Task objective
Look through the data below and count each line where the word "Keep" appears. Reply with the count alone.

Source records:

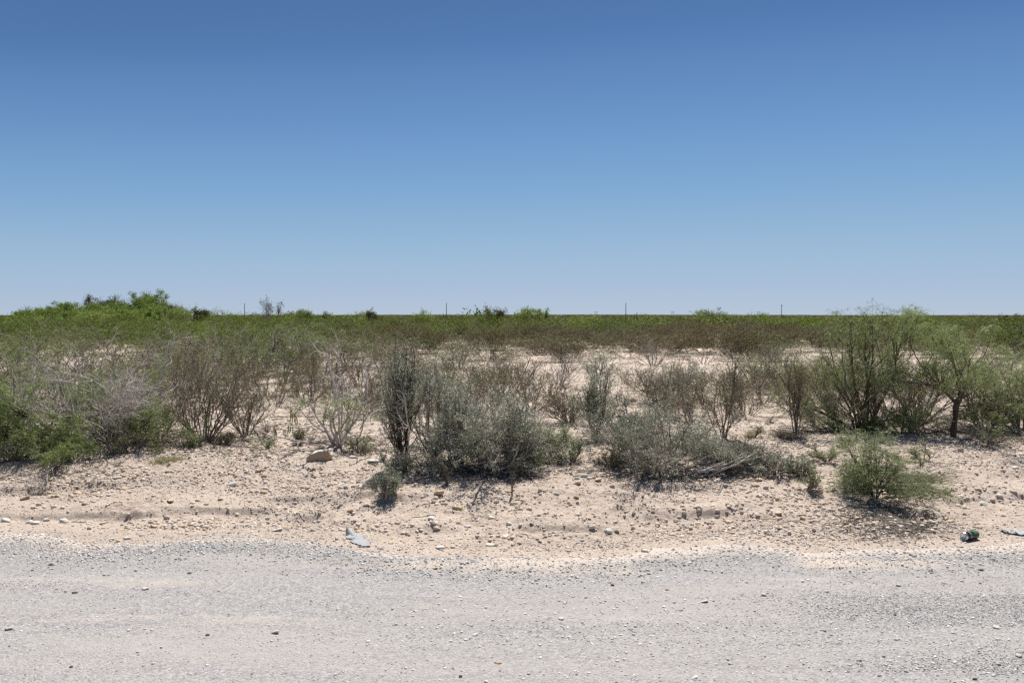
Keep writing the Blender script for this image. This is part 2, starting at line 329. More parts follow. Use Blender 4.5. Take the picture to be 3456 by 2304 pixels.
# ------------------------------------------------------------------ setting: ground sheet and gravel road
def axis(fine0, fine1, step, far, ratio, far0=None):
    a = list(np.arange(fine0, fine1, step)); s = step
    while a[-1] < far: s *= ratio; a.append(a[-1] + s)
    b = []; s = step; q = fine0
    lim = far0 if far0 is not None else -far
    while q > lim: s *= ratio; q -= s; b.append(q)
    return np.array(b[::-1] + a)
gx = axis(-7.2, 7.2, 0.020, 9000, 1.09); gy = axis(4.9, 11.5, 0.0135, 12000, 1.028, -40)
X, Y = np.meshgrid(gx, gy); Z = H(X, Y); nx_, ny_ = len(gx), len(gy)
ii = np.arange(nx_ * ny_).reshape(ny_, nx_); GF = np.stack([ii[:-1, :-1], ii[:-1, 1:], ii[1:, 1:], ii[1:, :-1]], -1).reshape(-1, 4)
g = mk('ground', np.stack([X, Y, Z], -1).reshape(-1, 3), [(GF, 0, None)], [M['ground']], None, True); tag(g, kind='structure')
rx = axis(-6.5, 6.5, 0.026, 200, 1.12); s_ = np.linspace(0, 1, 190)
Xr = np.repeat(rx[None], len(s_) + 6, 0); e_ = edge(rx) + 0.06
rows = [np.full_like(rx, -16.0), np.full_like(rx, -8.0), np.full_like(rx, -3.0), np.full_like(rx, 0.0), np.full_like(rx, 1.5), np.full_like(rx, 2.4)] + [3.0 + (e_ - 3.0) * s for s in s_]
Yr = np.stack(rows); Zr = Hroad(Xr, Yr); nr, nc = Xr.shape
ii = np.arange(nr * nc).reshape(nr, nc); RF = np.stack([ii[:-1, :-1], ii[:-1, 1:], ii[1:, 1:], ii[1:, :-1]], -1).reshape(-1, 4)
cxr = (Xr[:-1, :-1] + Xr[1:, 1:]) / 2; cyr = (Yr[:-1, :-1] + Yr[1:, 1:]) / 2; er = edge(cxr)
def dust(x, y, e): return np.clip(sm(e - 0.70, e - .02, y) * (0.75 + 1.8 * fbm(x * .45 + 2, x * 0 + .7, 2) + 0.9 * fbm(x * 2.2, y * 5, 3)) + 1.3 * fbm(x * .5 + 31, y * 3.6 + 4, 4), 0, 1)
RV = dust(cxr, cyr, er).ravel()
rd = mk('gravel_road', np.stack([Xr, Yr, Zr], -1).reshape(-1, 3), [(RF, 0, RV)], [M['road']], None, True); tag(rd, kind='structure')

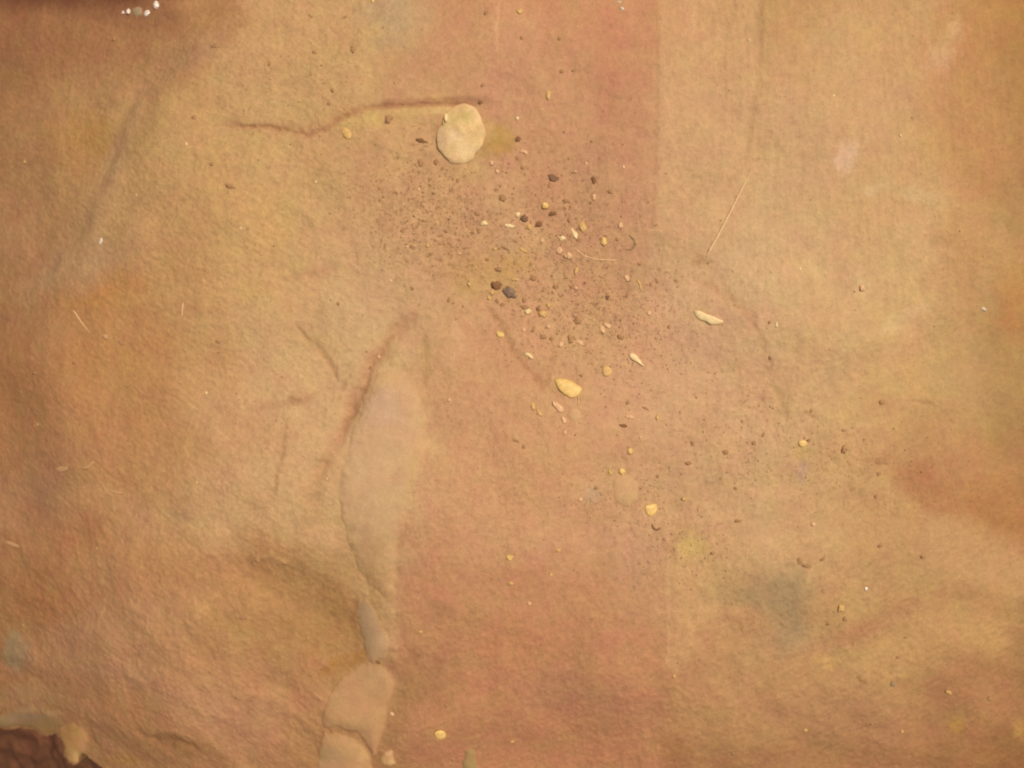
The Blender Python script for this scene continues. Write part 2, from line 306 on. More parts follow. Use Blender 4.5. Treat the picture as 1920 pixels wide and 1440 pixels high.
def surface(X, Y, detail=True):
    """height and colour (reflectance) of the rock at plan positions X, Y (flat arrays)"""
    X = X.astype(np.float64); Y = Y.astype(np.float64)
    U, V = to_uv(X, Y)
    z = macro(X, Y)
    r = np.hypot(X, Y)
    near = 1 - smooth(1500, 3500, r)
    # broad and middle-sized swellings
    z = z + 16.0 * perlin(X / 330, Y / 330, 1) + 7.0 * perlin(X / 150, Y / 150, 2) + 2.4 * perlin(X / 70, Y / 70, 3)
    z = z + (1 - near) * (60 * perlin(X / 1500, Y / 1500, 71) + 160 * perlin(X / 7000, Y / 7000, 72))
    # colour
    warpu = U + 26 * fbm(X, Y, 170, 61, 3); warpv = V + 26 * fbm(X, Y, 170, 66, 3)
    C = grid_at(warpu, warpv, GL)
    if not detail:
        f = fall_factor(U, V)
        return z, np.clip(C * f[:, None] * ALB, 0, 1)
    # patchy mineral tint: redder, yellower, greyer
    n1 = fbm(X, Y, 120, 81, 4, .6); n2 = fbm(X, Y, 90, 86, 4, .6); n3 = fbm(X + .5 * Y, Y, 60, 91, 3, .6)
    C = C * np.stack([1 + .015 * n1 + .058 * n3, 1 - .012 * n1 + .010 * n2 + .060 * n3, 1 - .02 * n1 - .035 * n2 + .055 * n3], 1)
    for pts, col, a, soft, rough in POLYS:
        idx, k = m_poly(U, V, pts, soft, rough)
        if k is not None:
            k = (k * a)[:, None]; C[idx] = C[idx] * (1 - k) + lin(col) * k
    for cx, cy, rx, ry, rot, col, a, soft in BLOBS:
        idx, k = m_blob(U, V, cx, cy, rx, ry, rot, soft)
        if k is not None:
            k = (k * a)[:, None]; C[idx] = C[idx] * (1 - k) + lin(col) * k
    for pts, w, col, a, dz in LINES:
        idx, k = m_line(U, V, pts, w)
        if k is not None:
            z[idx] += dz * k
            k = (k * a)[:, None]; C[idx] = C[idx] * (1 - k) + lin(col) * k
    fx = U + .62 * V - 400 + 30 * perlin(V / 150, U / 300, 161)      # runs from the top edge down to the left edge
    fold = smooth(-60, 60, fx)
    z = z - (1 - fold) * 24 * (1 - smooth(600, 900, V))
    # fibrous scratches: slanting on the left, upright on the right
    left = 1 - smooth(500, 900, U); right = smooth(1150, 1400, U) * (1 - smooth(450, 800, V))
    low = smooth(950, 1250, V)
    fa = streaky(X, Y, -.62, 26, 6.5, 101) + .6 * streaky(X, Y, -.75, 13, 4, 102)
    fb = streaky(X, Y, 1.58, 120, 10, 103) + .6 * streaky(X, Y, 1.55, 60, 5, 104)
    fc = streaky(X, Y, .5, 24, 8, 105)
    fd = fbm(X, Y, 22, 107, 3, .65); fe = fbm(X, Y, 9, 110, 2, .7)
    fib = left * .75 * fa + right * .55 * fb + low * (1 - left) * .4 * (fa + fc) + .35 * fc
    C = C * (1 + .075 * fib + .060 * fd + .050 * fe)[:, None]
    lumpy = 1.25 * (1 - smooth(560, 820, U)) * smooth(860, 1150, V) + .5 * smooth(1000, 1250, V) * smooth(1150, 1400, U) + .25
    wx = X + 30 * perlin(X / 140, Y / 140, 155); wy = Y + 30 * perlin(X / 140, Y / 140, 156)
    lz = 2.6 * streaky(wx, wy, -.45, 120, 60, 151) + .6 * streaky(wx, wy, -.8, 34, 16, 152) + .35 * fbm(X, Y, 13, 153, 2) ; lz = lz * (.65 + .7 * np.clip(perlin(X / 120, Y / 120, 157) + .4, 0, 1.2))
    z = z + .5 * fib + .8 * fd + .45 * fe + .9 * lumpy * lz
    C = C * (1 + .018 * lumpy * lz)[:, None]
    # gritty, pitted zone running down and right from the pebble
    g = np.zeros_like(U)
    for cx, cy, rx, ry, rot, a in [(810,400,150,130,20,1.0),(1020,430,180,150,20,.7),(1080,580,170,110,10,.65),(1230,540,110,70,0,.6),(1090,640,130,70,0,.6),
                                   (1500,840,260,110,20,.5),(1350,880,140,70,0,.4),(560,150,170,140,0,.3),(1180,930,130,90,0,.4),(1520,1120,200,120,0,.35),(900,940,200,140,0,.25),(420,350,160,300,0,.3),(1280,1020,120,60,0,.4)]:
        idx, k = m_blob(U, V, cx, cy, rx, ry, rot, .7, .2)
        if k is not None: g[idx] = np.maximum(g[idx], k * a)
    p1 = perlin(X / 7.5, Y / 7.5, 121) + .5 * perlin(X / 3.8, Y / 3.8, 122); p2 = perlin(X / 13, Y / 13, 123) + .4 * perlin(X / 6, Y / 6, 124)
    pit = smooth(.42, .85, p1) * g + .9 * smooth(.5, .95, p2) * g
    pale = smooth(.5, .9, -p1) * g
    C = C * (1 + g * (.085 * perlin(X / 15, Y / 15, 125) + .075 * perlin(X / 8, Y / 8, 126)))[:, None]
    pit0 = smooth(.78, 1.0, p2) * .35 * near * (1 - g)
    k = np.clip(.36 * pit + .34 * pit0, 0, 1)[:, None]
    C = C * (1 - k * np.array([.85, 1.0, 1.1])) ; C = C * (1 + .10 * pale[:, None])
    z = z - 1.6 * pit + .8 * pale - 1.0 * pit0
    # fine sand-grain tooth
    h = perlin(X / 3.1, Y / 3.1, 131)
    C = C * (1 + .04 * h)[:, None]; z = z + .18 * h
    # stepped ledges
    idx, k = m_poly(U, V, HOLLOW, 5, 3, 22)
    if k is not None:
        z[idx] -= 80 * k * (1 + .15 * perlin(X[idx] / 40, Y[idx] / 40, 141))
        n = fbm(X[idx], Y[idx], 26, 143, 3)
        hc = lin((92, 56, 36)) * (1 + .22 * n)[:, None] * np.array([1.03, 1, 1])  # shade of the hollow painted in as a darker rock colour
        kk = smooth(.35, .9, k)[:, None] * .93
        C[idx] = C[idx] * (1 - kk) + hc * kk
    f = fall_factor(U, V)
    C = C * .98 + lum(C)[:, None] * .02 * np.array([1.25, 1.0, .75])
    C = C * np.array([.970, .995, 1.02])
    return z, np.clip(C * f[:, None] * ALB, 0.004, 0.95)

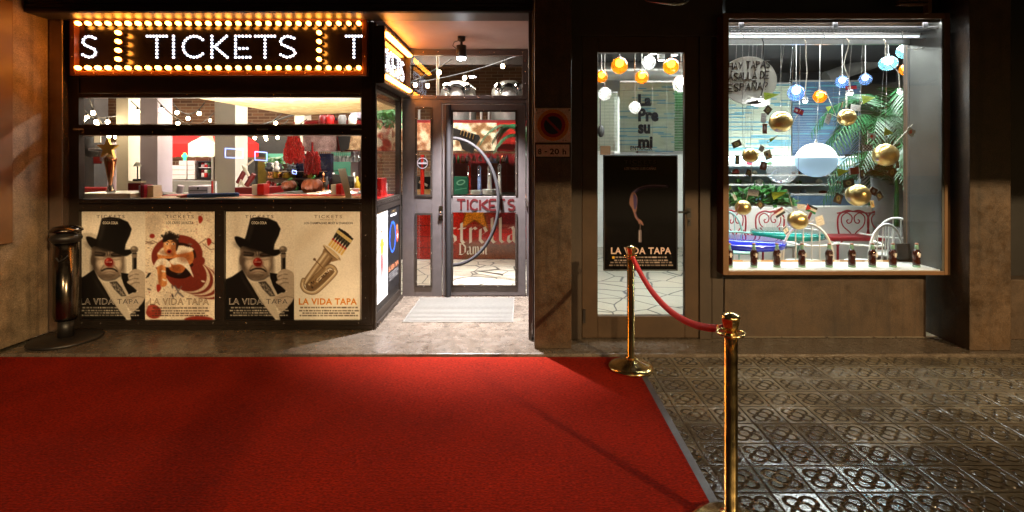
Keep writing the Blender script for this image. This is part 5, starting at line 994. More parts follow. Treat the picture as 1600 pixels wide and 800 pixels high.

Result of this exercise
2